▸ **SHORT PROBLEM**
Print, word for word, the opening line of the data below and every line after it through the line that contains "return self", but not the pictures.

— START —

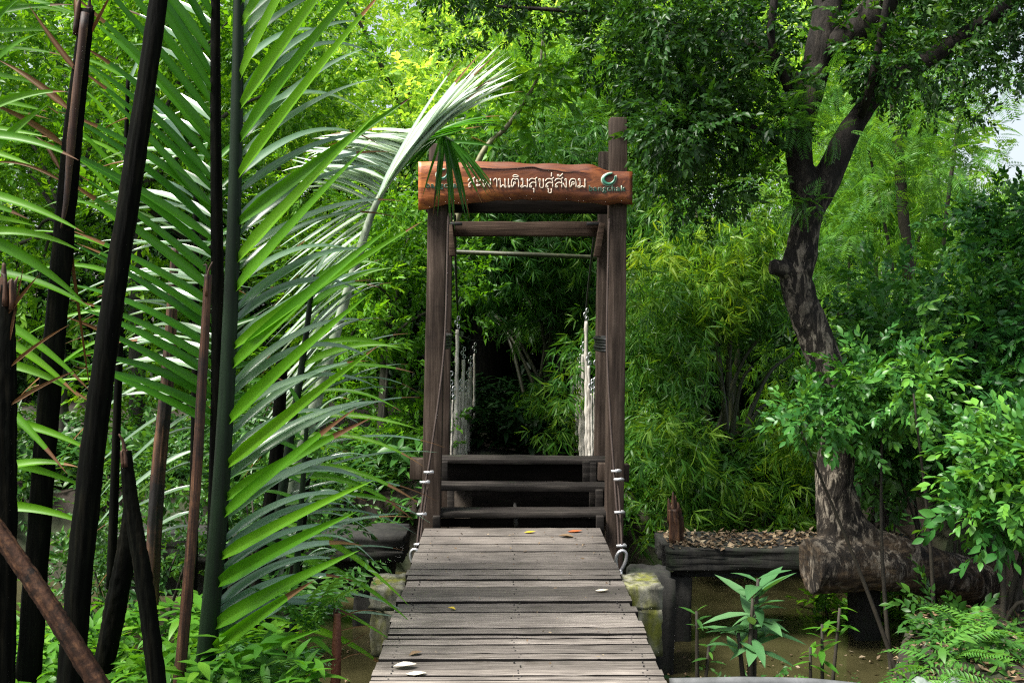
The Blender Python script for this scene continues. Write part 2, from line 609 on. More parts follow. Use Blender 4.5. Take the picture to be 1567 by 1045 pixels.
def roty(a):
    c, s = math.cos(a), math.sin(a)
    return np.array([(c, 0, s), (0, 1, 0), (-s, 0, c)])


def rotx(a):
    c, s = math.cos(a), math.sin(a)
    return np.array([(1, 0, 0), (0, c, -s), (0, s, c)])


class Spray:
    def __init__(self):
        self.v, self.f, self.a, self.n = [], {}, [], 0

    def add(self, V, F, R, t, a):
        self.v.append(V @ R.T + t)
        self.f.setdefault(F.shape[1], []).append(F + self.n)
        self.a.append(np.full(len(V), a))
        self.n += len(V)

    def done(self):
        self.v = np.concatenate(self.v)
        self.a = np.concatenate(self.a)
        self.f = [np.concatenate(x) for x in self.f.values()]
        return self


def mk_spray(kind, rng, s=1.0):
    S = Spray()
    if kind in ('broad', 'fine_broad'):
        n = 9
        tw = .34 * s
        for i in range(n):
            u = (i + .6) / n
            side = 1 if i % 2 else -1
            L = .115 * s * rng.uniform(.7, 1.25)
            V, F = leaf(L, L * rng.uniform(.42, .58), .22, rng.uniform(.05, .35), kind == 'fine_broad')
            R = rotz(side * rng.uniform(.5, 1.25) * (1 - .65 * u)) @ roty(rng.uniform(-.35, .55)) @ rotx(rng.normal(0, .5))
            S.add(V, F, R, np.array((tw * u, 0, -.12 * tw * u * u)), rng.normal(0, .13))
    elif kind == 'bamboo':
        for i in range(9):
            L = .185 * s * rng.uniform(.65, 1.3)
            wd = L * rng.uniform(.085, .125)
            dr = rng.uniform(.2, .6)
            V = np.array([(0, 0, 0), (.3 * L, wd / 2, -.02 * L), (.3 * L, -wd / 2, -.02 * L), (.68 * L, wd * .38, -.4 * dr * L), (.68 * L, -wd * .38, -.4 * dr * L), (.97 * L, 0, -dr * L)])
            F4, F3 = np.array([(1, 2, 4, 3)]), np.array([(0, 2, 1), (3, 4, 5)])
            R = rotz(rng.uniform(-1.25, 1.25)) @ roty(rng.uniform(-.3, .8)) @ rotx(rng.normal(0, .6))
            t = np.array((.16 * s * rng.uniform(0, 1), 0, 0))
            a = rng.normal(0, .15)
            S.add(V, F4, R, t, a)
            S.f.setdefault(3, []).append(F3 + S.n - 6)
    elif kind == 'feather':
        for i in range(11):
            for side in (-1, 1):
                u = (i + 1) / 11
                L = .15 * s * (1 - .55 * abs(u - .4))
                wd = .02 * s
                V = np.array([(0, 0, 0), (.4 * L, wd / 2, 0), (.4 * L, -wd / 2, 0), (L, 0, -.15 * L)])
                S.add(V, np.array([(0, 2, 3, 1)]), rotz(side * rng.uniform(.95, 1.15)) @ rotx(rng.normal(0, .2)), np.array((.42 * s * u, 0, -.1 * s * u * u)), rng.normal(0, .08))
    elif kind == 'herb':
        for i in range(7):
            L = .16 * s * rng.uniform(.7, 1.2)
            V, F = leaf(L, L * rng.uniform(.28, .42), .2, rng.uniform(.2, .5), True)
            S.add(V, F, rotz(i * 2.4 + rng.normal(0, .2)) @ roty(rng.uniform(-.6, .1)), np.array((0, 0, .02 * i * s)), rng.normal(0, .12))
    elif kind == 'fern':
        for i in range(15):
            for side in (-1, 1):
                u = (i + 1) / 15
                L = .10 * s * math.sin(PI * (u * .85 + .12)) + .01
                V, F = leaf(L, L * .26, .1, .25)
                S.add(V, F, rotz(side * 1.2) @ rotx(rng.normal(0, .2)), np.array((.55 * s * u, 0, .22 * s * u - .34 * s * u * u)), rng.normal(0, .08))
    return S.done()


_srng = np.random.default_rng(3)
SPR = {k: [mk_spray(k, _srng) for _ in range(6)] for k in ('broad', 'fine_broad', 'bamboo', 'feather', 'herb', 'fern')}


def scatter(mb, kind, P, D, S, rng, roll=.5, v0=.5, vs=.16, mat=0):
    """sprays of one kind at points P along directions D, scaled S"""
    P, D = np.asarray(P, float), nrm(D)
    v0 = np.broadcast_to(v0, (len(P),))
    up = np.array((0, 0, 1.0)) + rng.normal(0, roll, (len(P), 3))
    Y = nrm(np.cross(up, D))
    Z = np.cross(D, Y)
    var = rng.integers(0, len(SPR[kind]), len(P))
    for k, sp in enumerate(SPR[kind]):
        i = np.where(var == k)[0]
        if not len(i):
            continue
        R = np.stack([D[i], Y[i], Z[i]], -1) * S[i][:, None, None]
        V = np.einsum('nij,vj->nvi', R, sp.v) + P[i][:, None]
        a = sp.a[None] + (v0[i] + rng.normal(0, vs, len(i)))[:, None]
        off = (np.arange(len(i)) * len(sp.v))[:, None, None]
        mb.add(V.reshape(-1, 3), [(f[None] + off).reshape(-1, f.shape[1]) for f in sp.f], np.clip(a, 0, 1).ravel(), mat)


def blob_leaves(mb, kind, C, R, n, rng, size=1.0, droop=0.0, v0=.5, flat=.8, shell=.45, outw=1.0):
    """n sprays through one clump of leaves"""
    q = nrm(rng.normal(size=(n, 3)))
    rad = (shell + (1 - shell) * rng.random(n) ** .7)
    k = 1 + .28 * np.sin(q[:, 0] * 5 + C[0] * 3) + .22 * np.sin(q[:, 2] * 6 + C[2] * 3) + .15 * np.sin(q[:, 1] * 9)
    P = np.asarray(C) + q * (rad * k * R)[:, None] * np.array((1, 1, flat))
    D = q * outw + rng.normal(0, .55, (n, 3)) + np.array((0, 0, .15 - droop))
    scatter(mb, kind, P, D, size * rng.uniform(.7, 1.3, n), rng, v0=v0)


def region(rng, px, py, d, n, r):
    """clump centres and radii spread over a piece of the view at depth d"""
    out = []
    for k in range(n):
        dd = rng.uniform(*d)
        x, y = rng.uniform(*px), rng.uniform(*py)
        out.append((W(x, y, dd), rng.uniform(*r)))
    return out


def tree(name, label, cat, base, fork, tr, regions, kind, mat, size, dens, seed, group=None, droop=0.0, v0=.5,
         bark='trunk_grey', nlimb=7, trunk_path=None, flat=.8, lr=.25, clear=None):
    """a tapering trunk, limbs that run to the leaf clumps, and the crown"""
    rng = np.random.default_rng(seed)
    t = thing(name, label, cat, base, group)
    mb = MB()
    base, fork = np.asarray(base, float), np.asarray(fork, float)
    P = trunk_path if trunk_path is not None else [base - (0, 0, .3), base * .6 + fork * .4 + rng.normal(0, .08, 3), fork]
    tube(mb, P, [tr * 1.25, tr, tr * .6], 9, 14, .08, seed=seed)
    blobs = []
    for rg in regions:
        blobs += region(rng, *rg)
    if clear:
        blobs = [b for b in blobs if not clear(b)]
    idx = rng.permutation(len(blobs))[:nlimb]
    for i in idx:
        c = blobs[i][0]
        s0 = np.asarray(P[-1]) * .8 + np.asarray(P[-2]) * .2
        tube(mb, [s0, s0 * .5 + c * .5 + (0, 0, .25) + rng.normal(0, .12, 3), c], [tr * .5, tr * .3, tr * .08], 6, 9, .06, seed=seed + i)
    mb.build('trunk', M[bark], t)
    lb = MB()
    for c, r in blobs:
        blob_leaves(lb, kind, c, r, int(dens * 1.75 * r * r), rng, size * .74, droop, np.clip(v0 + rng.normal(0, .12), 0, 1), flat)
    lb.build('crown', M[mat], t)
    return t


# ================================================================== SETTING
def ground():
    def axis(lo, hi, c0, c1, fine):
        a = [c0]
        while a[-1] < c1:
            a.append(a[-1] + fine)
        s = fine
        b = [c0]
        while b[-1] > lo:
            s *= 1.22
            b.append(b[-1] - s)
        s = fine
        while a[-1] < hi:
            s *= 1.22
            a.append(a[-1] + s)
        return np.array(b[:0:-1] + a)
    X, Y = axis(-300, 300, -7, 8, .11), axis(-150, 600, 1.5, 14, .11)
    gx, gy = np.meshgrid(X, Y)
    Z = gz(gx, gy) + .025 * np.sin(gx * 9 + gy * 5) * np.sin(gy * 11 - gx * 3)
    n, m = gx.shape
    V = np.stack([gx, gy, Z], -1).reshape(-1, 3)
    i, j = np.meshgrid(np.arange(n - 1), np.arange(m - 1), indexing='ij')
    k = i * m + j
    mb = MB()
    mb.add(V, np.stack([k, k + 1, k + m + 1, k + m], -1).reshape(-1, 4))
    tag(mb.build('ground', M['soil']), kind='structure')
    mb = MB()
    mb.add([(-60, 4.3, -.97), (60, 4.3, -.97), (60, 10.8, -.97), (-60, 10.8, -.97)], np.array([(0, 1, 2, 3)]))
    tag(mb.build('canal_water', M['water']), kind='structure')


ground()


# ================================================================== FOOTBRIDGE DECK
def deck():
    t = thing('wooden_deck', 'weathered grey plank deck leading straight up to the gateway', 'deck', (.065, 4, 0))
    Yz = [365, 400, 435, 468, 515, 545, 573, 592, 620, 668, 690, 706, 733, 772, 806, 835, 850, 877, 915, 940, 983, 1010, 1033]
    ys = [G(785, 680 + v / 2.8635, 0)[1] for v in Yz]
    while ys[-1] > .2:
        ys.append(ys[-1] - RNG.uniform(.09, .13))
    mb = MB()
    for k in range(len(ys) - 1):
        y1, y0 = ys[k], ys[k + 1]
        gap = RNG.choice((.008, .011, .015, .022))
        xl, xr = -.575 + RNG.normal(0, .006), .70 + RNG.normal(0, .006)
        dz = RNG.normal(0, .0025)
        n = 14
        xs = np.linspace(xl, xr, n)
        sk = RNG.normal(0, .003)
        V = []
        wob0, wob1 = RNG.normal(0, .0016, n), RNG.normal(0, .0016, n)
        for i, x in enumerate(xs):
            q = sk * (i / n - .5)
            V += [(x, y0 + gap / 2 + wob0[i] + q, -.034 + dz), (x, y0 + gap / 2 + wob0[i] + q, dz + RNG.normal(0, .0008)),
                  (x, y1 - gap / 2 + wob1[i] + q, dz + RNG.normal(0, .0008)), (x, y1 - gap / 2 + wob1[i] + q, -.034 + dz)]
        i = np.arange(n - 1)[:, None] * 4
        j = np.arange(4)[None]
        F = np.stack([i + j, i + 4 + j, i + 4 + (j + 1) % 4, i + (j + 1) % 4], -1).reshape(-1, 4)
        c = .4 + RNG.normal(0, .22) + (.3 if k in (14, 15, 16, 18, 20, 21, 22) else 0)
        F = F.reshape(n - 1, 4, 4)
        mb.add(V, F[:, 1], min(max(c, 0), 1))
        mb.f.append(np.concatenate([F[:, (0, 2, 3)].reshape(-1, 4), [[0, 1, 2, 3]], (n - 1) * 4 + np.array([[3, 2, 1, 0]])]) + mb.n - len(V))
        mb.m.append(np.full(len(mb.f[-1]), 1, int))
    mb.build('planking', [M['deck_wood'], M['plank_gap_shade']], t, smooth=False, bevel=.003)
    nb = MB()
    for k in range(len(ys) - 1):
        for x in (-.5, .06, .62):
            for q in (.3, .7):
                xx, yc = x + RNG.normal(0, .012), ys[k] + (ys[k + 1] - ys[k]) * q
                tube(nb, [(xx, yc, -.004), (xx, yc, .0035)], [.0038, .0038], 6, 2)
    tag(nb.build('nail_heads', M['cable'], t), kind='stuff')
    for x in (-.5, .06, .62):
        s = MB()
        beam(s, (x, .2, -.1), (x, 7.12, -.1), .1, .125, (0, 0, 1))
        s.build('stringer', M['dark_wood'], t, smooth=False, bevel=.004)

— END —

▸ **ANSWER FOR THE TASK**
The Blender Python script for this scene continues. Write part 2, from line 609 on. More parts follow. Use Blender 4.5. Take the picture to be 1567 by 1045 pixels.
def roty(a):
    c, s = math.cos(a), math.sin(a)
    return np.array([(c, 0, s), (0, 1, 0), (-s, 0, c)])


def rotx(a):
    c, s = math.cos(a), math.sin(a)
    return np.array([(1, 0, 0), (0, c, -s), (0, s, c)])


class Spray:
    def __init__(self):
        self.v, self.f, self.a, self.n = [], {}, [], 0

    def add(self, V, F, R, t, a):
        self.v.append(V @ R.T + t)
        self.f.setdefault(F.shape[1], []).append(F + self.n)
        self.a.append(np.full(len(V), a))
        self.n += len(V)

    def done(self):
        self.v = np.concatenate(self.v)
        self.a = np.concatenate(self.a)
        self.f = [np.concatenate(x) for x in self.f.values()]
        return self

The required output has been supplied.